Pierre Bayle, in his Dictionnaire historique et critique (1697), achieved a most remarkable tour de force. Although his encyclopaedia purported to be an updating of the information in Moréri, the entries were largely unexceptionable. The real originality of his work lies in the profuse and scholarly footnotes and the commentaries that at times were an amazing mixture of skepticism, blasphemy, and ribaldry. Bayle challenged orthodox ideas; his brilliant mind spared nothing. This approach heralded that of Denis Diderot, and the distinguished writers who revised later editions—Prosper Marchand and Pierre Desmaizeaux—continued in the same style.
The Lexicon Technicum (1704) of John Harris represented the powerful impact of the work of the Royal Society (founded 1660).
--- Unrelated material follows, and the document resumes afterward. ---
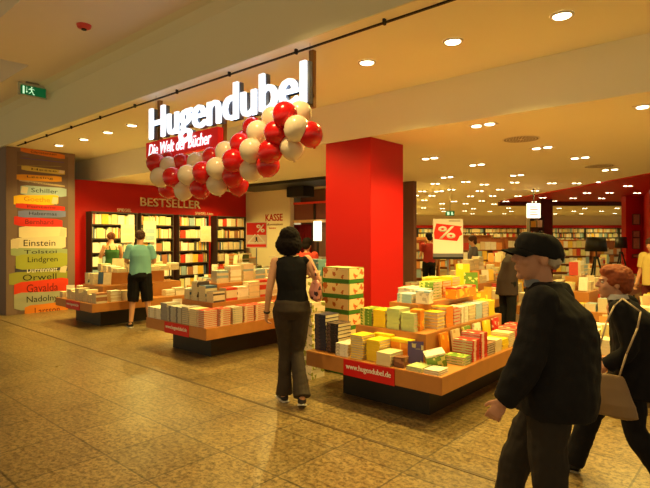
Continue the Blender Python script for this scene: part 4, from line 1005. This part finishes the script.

Here was all the equipment of the modern encyclopaedia: excellent engraved plates, clear practical text, bibliographies appended to the more important articles. So far, England had had to make do with translations of French encyclopaedias. Harris’s emphasis on the need to include scientific and technical subjects helped to reverse the trend. This process was completed by the issue of Ephraim Chambers’s Cyclopaedia (1728). Like Harris, Chambers omitted people in favour of more information on the arts and sciences, and he paid more attention to clear expositions of ancient and modern philosophical systems. His admirably cross-referenced work is universally recognized as the father of the modern encyclopaedia.
The French were well aware of these developments. By 1744 five editions of Chambers’s Cyclopaedia had been issued. The Paris publisher André Le Breton saw a ready market for a translation. The first proposals were a failure, however, and Diderot was enlisted to plan what at that time was still essentially a translation on a much broader basis. Under the hands of Diderot and Jean Le Rond d’Alembert the concept changed. The Encyclopédie (1751–65) was a philosophical undertaking carried out on a gigantic scale, and much of the writing was of a high standard. To the orthodox, it appeared that the project had got out of hand, but there were 2,000 subscribers to the first volume, and the subsequent scandals over the irreverent, authority-challenging articles only added to the number of purchasers. The equivocal attitude of high dignitaries in both church and court and the growing public dislike of the encyclopaedia’s chief critics—the Jesuits—led to a complex situation in which official disapproval and substantial private encouragement caused the production and fortunes of the Encyclopédie and its producers to lurch dangerously from one crisis to another. Curiously, Diderot did nothing to further the physical development of the encyclopaedia; his contribution was to fire men’s minds with a willful guidance that conformed to the country’s increasingly revolutionary spirit. As Voltaire said: “this vast and immortal work seems to reproach mankind’s brief life span.”